今回視聴したのは、1987年の「追い詰められて」で、アマプラにて拝見しました。
確か横浜に住んでいる時にレンタルして観た記憶があります。
オチがどんなだったか忘れていたので、また観たいと思っていたところアマプラでやっていたので観ました。
主演はケビン・コスナー、ジーン・ハックマン
トム:海軍士官
デヴィッド:国務長官
スコット:法律顧問
スーザン:愛人
この作品、前半はこれでもかとトムとスーザンとの恋人模様を描きますが、やがてスーザンが国務長官の愛人であることが分かり、トムの心の葛藤も描かれます。
というのも、国務長官はトムからしたら金も権力もあり、出世に繋がる上司であるがゆえに、スーザンを愛してしまったトムには、余計に憎むべき相手だからです。
その後、国務長官が誤ってスーザンを殺してしまい、スコットとどうしたもんかと思案した結果、国務省に潜入しているロシアのスパイが殺したことにして、このスパイを見つけるためにトムに捜査するよう命令します。

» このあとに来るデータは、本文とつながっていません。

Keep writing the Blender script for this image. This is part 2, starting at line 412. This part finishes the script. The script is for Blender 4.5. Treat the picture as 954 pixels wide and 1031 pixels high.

しかし捜査を始めると、直近でスーザンに会っていたのは、国務長官以外ではトムという事になるので、次々とトムが疑われる証拠が挙がってきます。
このままではトムが犯人になってしまうわけで、どうする、どうなるトムってな感じで話が進んでいきます。
この辺のサスペンスは、後のデンゼル・ワシントン主演の「Out Of Time タイムリミット」辺りが影響を受けたと思われ、「やっぱ真似したくなるよな~」てな感じです。
さてこの作品ですが、スパイを見つける、つまり犯人捜しといったサスペンス物の側面を持っていますが、愛憎劇でもあります。
実はスコットがかなり暗躍するのですが、なぜここまでやらなければいけないのか、観客はぼんやりと疑問を抱きます。
そうなんです、この人も愛に報われない役どころなのです。
実は、スコットもトムもスーザンもデヴィッドも全員愛に報われない役どころなのです。
しかも仕掛けはこれだけではありません。
最初はスパイが殺人を犯したとスパイをでっち上げるのですが、最後のオチでスパイの真相が明かされます。
いろいろと2重構造にして、話がいつの間にか交錯していきます。
権力闘争まみれで悪口が跋扈するワシントン界隈で、一夜のロマンスが本当の愛になってしまい、しかも登場人物がみな本当の愛に報われないという悲劇作品であったのです。
しかも最後にこういったセリフが入ります。
「戻ってくるさ、他に行くところなどない」
これは英雄としての道を取るのか、それとも愛に生きるのか、観客に対して「あなたならどうする?」と問いかけているのです。
愛なのか? 名誉なのか?
そういった作品なのでもあります。